Pada taraf kebingungan yang dialami manusia tak jarang membuat kesimpulan yang melenceng yaitu meniadakannya, membauangnya dengan rasa acuh, bahkan membuanuhnya dengan akal fikirnya. Karena manusia yang selalu berfikir akan terus meragukan segala sesuatu sebelum mempercayai sesuatu. Sifat ekstrim manusia begitu luar biasa dan seakan-akan hanya dirinya yang bisa menciptakan kebahagiaan dan kesedihan. Memang jika berkaca pada aliran eksistensialisme-nya Jean-Paul Sartre manusia adalah pencipta bukan dicipta yaitu dengan alasan bahwa manusia tidak mempunya kodrat atau esensi. Menurut Jean-Paul Sartre jika manusia mempunyai kodrat atau esensi maka orang lain bisa menilainya dengan senaknya sendiri dan manusia yang mempunyai kodrat atau esensi tidaklah mempunyai kebebasan. Karena Jean-Paul Sartre pada saat itu sangat mendewa-dewakan kebebasan sehingga berkesimpulan jalan hidup manusia hanya bisa ditentukan oleh dirinya sendiri yaitu dengan kebebasannya dalam sebuah pilihan. Maka tak jarang jika seseorang sudah mendewa-dewakan kebebasannya menjadi atheis seketika karena sudah beranggapan “apa tak bisa aku perbuat untuk diriku sendiri”. Dan manusia itu juga akan beranggapan bahwa Tuhan tiada, jika tuhan ada, ia akan menuntun jalanku dan saat itu aku tak mempunyai kebebasan.

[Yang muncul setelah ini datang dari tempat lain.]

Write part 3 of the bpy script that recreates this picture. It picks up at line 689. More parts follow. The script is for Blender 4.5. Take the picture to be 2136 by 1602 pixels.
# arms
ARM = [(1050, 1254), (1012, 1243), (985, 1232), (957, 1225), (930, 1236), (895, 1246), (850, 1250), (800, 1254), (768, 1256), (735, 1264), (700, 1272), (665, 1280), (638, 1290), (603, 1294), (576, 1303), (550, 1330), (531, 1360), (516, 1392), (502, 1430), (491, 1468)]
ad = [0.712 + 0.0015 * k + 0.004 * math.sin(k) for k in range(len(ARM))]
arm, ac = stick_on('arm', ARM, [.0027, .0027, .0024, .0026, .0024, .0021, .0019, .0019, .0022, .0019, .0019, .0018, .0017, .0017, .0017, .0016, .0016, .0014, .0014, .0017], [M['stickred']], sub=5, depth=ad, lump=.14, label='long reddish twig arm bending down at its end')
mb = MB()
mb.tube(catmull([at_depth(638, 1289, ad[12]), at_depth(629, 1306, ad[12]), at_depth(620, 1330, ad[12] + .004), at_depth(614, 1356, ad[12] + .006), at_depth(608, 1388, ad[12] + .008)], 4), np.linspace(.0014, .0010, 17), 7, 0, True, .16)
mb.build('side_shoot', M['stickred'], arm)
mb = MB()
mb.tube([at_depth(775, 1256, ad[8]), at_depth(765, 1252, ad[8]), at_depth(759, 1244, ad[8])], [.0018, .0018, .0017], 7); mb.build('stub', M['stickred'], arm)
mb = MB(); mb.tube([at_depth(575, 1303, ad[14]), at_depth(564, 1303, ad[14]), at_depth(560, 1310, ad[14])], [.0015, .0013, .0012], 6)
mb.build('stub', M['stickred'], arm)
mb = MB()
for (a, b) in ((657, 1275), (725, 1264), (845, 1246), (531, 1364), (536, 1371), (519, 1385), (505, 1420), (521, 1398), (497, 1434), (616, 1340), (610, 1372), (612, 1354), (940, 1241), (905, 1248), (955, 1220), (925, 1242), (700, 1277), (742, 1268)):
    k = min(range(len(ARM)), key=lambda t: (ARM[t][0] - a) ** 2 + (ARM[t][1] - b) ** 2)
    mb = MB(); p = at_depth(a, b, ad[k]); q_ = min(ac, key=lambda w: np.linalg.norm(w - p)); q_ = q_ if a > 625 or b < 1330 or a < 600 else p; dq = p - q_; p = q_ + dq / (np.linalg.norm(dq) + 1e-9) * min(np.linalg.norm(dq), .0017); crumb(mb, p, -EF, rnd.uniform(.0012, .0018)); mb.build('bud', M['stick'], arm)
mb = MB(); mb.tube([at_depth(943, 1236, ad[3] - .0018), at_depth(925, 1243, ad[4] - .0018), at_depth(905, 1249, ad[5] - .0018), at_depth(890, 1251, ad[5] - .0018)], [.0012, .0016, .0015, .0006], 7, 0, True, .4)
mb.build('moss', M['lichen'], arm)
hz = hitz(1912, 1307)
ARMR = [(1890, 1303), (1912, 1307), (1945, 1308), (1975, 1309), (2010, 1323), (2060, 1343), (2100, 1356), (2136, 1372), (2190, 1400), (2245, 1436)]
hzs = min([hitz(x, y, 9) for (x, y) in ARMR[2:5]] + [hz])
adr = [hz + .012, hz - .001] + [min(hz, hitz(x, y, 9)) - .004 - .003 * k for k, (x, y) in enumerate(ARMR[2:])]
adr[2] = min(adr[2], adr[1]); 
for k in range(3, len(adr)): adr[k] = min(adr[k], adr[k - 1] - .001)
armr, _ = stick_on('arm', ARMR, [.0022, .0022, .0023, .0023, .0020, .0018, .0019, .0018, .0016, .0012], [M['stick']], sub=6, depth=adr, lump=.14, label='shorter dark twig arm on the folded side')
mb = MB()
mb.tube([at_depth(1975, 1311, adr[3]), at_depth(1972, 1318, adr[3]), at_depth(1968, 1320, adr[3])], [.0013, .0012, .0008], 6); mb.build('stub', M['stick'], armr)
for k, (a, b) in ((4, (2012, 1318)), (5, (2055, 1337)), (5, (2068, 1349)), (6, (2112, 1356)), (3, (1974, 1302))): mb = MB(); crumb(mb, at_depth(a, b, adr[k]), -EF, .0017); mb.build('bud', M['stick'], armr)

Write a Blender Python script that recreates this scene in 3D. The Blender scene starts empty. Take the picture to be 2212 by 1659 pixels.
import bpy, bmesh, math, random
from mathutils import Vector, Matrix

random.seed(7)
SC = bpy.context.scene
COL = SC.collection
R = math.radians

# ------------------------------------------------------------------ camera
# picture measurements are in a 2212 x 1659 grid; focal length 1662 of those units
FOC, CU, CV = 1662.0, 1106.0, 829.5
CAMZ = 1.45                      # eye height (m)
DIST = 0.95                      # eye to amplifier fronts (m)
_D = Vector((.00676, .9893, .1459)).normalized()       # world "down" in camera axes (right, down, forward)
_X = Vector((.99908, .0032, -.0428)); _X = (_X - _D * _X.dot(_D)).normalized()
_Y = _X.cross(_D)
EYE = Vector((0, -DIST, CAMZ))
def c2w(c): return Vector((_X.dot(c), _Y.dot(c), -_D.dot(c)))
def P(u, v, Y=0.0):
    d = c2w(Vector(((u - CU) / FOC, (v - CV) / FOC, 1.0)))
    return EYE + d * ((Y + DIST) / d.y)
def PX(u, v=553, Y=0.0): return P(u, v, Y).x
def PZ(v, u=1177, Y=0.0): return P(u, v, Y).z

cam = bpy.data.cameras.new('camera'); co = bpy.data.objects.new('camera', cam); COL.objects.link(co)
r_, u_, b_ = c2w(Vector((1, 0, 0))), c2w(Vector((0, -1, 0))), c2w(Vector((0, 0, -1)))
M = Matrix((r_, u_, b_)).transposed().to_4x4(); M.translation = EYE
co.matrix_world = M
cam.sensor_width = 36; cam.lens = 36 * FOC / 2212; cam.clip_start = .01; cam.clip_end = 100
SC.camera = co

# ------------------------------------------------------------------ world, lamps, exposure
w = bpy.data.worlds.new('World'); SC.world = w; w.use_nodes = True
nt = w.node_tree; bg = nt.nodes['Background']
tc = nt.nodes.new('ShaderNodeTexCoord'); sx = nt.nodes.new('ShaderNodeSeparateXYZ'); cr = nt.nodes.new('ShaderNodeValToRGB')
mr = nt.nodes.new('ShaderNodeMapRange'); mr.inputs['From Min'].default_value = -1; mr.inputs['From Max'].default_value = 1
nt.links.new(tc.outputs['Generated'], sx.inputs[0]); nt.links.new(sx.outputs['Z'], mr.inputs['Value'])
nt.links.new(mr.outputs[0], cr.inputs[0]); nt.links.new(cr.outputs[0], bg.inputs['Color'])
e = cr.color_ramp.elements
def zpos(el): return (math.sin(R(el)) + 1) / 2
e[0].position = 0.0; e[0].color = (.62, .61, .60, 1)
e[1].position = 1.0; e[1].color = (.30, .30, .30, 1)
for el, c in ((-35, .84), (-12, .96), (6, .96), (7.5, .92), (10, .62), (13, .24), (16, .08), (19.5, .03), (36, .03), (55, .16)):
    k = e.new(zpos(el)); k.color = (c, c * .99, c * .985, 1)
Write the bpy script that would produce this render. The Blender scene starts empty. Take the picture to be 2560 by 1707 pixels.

Begitu ekstrim sekali akal manusia itu sampai dengan keberaniannya meniadakan Tuhan demi kebebasannya. Lain halnya dengan tokoh muslim Ibn Arabi, Ia memang beranggapan bahwa “Tuhan tidak Ada”, dan tidak adanya tuhan disini bukan meniadakan Tuhan dalam artian Tuhan memang benar-benar tidak ada. Akan tetapi tidak adanya Tuhan karena Manusia tak dapat menjangkaunya dengan indera, akal dan segala kemampuan manusia. Tuhan adalah Misteri. Ia adalah misteri yang absolut. Tuhan pada dirinya adalah “Tuhan yang tidak dapat diketahui, yang transenden, tidak terikat dengan atribut dan identitas apapun. Begitulah alasan Ibn Arabi dalam ucapnnya tentang tidak adanya Tuhan atau sering disebut dengan teologi negatif.
Diantara buah pemikiran Sartre dan Ibn Arabi dalam meniadakan Tuhan berbeda-beda makna. Memang begitulah yang akan terjadi, perang ideologi tak akan pernah selesai sampai kapanpun. Jika manusia masih dianugerahi akal. Seandainya akal sudah hilang dalam diri manusia maka perang ideologi tak akan terjadi dan yang terjadi adalah perang fisik. Karena perang fisik tak lain dari perbuatan hewan, manusia dan hewan kini sudah setara. Namun lain halnya jika akal tetap ada, kebebasan dalam berfikir atau perang ideologi akan terus mengaung bagai singa lapar.